Effective theories for quasi-crystalline microstructures

15.07.2024–14.07.2027
Austrian Science Fund project (ESP1887024)
Principle investigator: Lorenza D'ELIA (E101-01-3)

Since their discovery, quasi-crystalline or quasi-periodic microstructures have drawn wide attention among the practitioners of Materials Science. They differ from the random microstructure since fine structure is ordered, but it is not periodic since it exhibits forbidden symmetries for periodic structures, such as 5-, 7-, 8- and 10-fold symmetries. Thanks to such a peculiar arrangement, quasi-periodic composites enjoy extraordinary features and find applications in many different fields ranging from  engineering to Materials Science. In view of the wide range of applications, it is of primary interest to understand the effective response of quasi-periodic materials. 

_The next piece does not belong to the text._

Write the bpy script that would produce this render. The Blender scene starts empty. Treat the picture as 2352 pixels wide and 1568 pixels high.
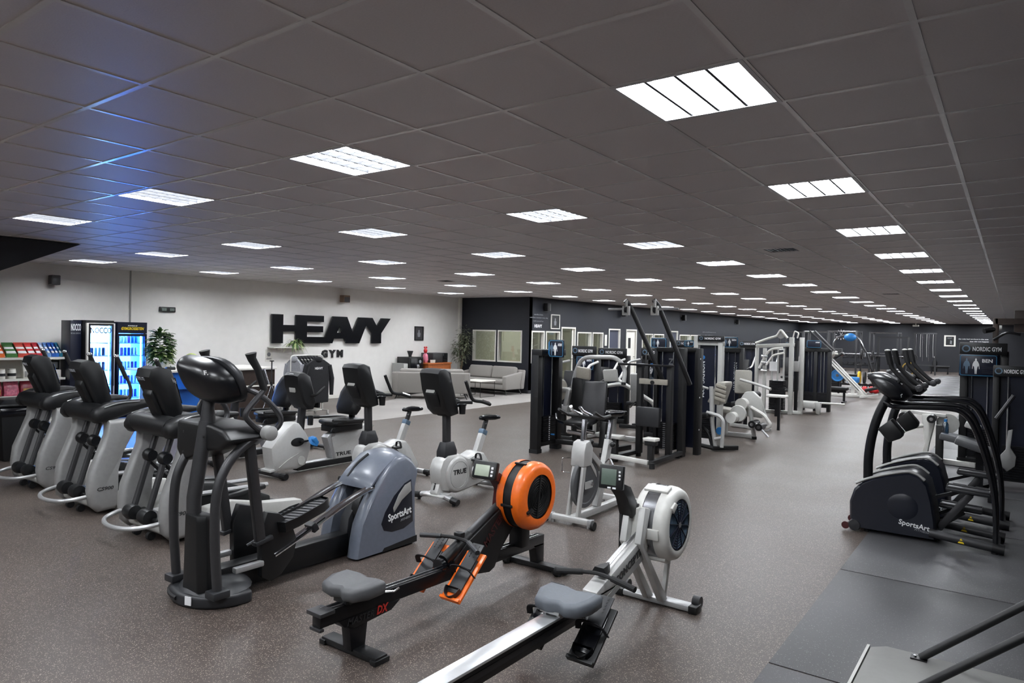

In the FWF-funded research project "Effective theories for quasi-crystalline microstructures",  we lay the foundations for the investigation of aperiodic microstructures in different scenarios. We will investigate double porosity problems, bilayered composites and phase transitions. These settings have been chosen for their relevance for applications and the high level of challenges they pose. Indeed, the tools developed in the periodic and stochastic homogenization are inadequate to characterize the effective response of quasi-periodic materials.  This calls for peculiar and novel methods to be tackled, and to describe the possible new phenomena arising in the three scenarios described above.